Die Leute hasten aneinander vorbei, kaufen sich einen Kaffee am Kiosk, greifen sich eine Gratiszeitung und treten scheinbar automatisch an «ihr» Geleise, wie sie das Morgen für Morgen für Morgen tun. Auch wir gehen auf den Perron. «Meine» Pendlerin will ganz nach vorn, da dies bei der Ankunft am Bahnhof Stadelhofen der ideale Ort ist, um möglichst schnell zum Bellevue zu gelangen. Ein weiteres Ritual von ihr.

Die S15 hält quietschend vor uns an. Auch hier ist Alexandra die Erste, die den Zug betritt. «Des mach i immer so. Ma muas mit Strategie pendla. Ma ka saga, dass i a strategische Pendlerin bin», erklärt sie mir lachend. Wir nehmen in einem Viererabteil in der ersten Klasse Platz, sie beim Gang, ich am Fenster. Den Luxus der ersten Klasse gönne sie sich gerne, um am Morgen noch ein wenig Ruhe zu haben.

Im Zug checkt Alexandra ihre Mails, liest Zeitung oder beobachtet die anderen Passagiere.

«I bin an Landei. Schtattleba isch mir z’unpersönlich.»
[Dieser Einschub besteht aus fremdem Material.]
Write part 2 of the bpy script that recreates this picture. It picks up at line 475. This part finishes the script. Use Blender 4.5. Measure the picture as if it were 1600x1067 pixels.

Bald schon brausen wir durch das Zürcher Oberland Richtung Grossstadt, vorbei an Bubikon, Wetzikon und Uster. Auf der halbstündigen Fahrt erzählt sie mir von ihrer Arbeit und ihrem Alltag. Seit 15 Jahren lebt Alexandra Wirth in der Schweiz, in Fägswil, und verbringt täglich zwei Stunden in den öffentlichen Verkehrsmitteln. Der Frühaufsteherin macht dies jedoch nichts aus: «I bin an Landei. Schtattleba isch mir z’unpersönlich.» Der Arbeit wegen hat sie ihr Heimatland verlassen, um als Pflegefachfrau in der Schweiz zu arbeiten. Heute ist Wirth in einer Institution beschäftigt, die sich im Bildungs- und Gesundheitswesen engagiert.

Bereits zwei Minuten bevor wir ankommen, steht Alexandra auf und steht zur Tür. Sie erklärt mir, dass es am besten sei, wenn man in der Mitte der Türe stehe. So komme man am schnellsten aus dem Zug. «Strategie halt», sagt sie erneut, und wieder grinsend.

Pulsierendes Zürich

Mit schnellen Schritten bewegen wir uns zum Bellevue. Es ist 06.47 Uhr und noch immer dunkel. Doch Zürich pulsiert schon erstaunlich intensiv: Menschen in Anzügen und mit Aktentaschen rauschen hektisch aneinander vorbei, Trams kreuzen sich und Autos stehen bereits im Stau.

Früh morgens geht es in Zürich hektisch zu und her.

Am Bellevue angekommen, warten wir auf die Tramlinie fünf, die Richtung Uni fährt. Und klar, natürlich ist Alexandra Wirth auch hier wieder in Eile, es gilt schliesslich den imaginären Wettbewerb fortzuführen, sprich schnellstmöglich das Tram zu entern. In diesem duftet es stark nach Kaffee, und mir wird auf der letzten Pendler-Begleitungs-Etappe plötzlich bewusst, dass ich in der morgendlichen Hektik – ich musste ja noch viel früher aufstehen, um rechtzeitig in Fägswil zu sein – völlig vergessen hatte, mir einen solchen Muntermacher zu gönnen.

Um 6.58 Uhr sind wir an der Haltestelle Platte angekommen und damit (endlich!) am Ziel. Fast eine Stunde sind wir mit dem öffentlichen Verkehr quer durch den Kanton Zürich gereist – von der ländlichsten Ecke bis in die lebendige Stadtmitte. Für Alexandra Wirth, die sich für meine Begleitung bedankt, herzlich verabschiedet und mit ihrem leuchtend roten Rucksack in die Dunkelheit entschwindet, ist das alles Routine, ein Morgen wie jeder andere. Für mich, denke ich innerlich schmunzelnd, ist es das zum Glück nicht – mich hat nämlich schon diese Premiere ähnlich geschlaucht wie ein anstrengender Arbeitstag.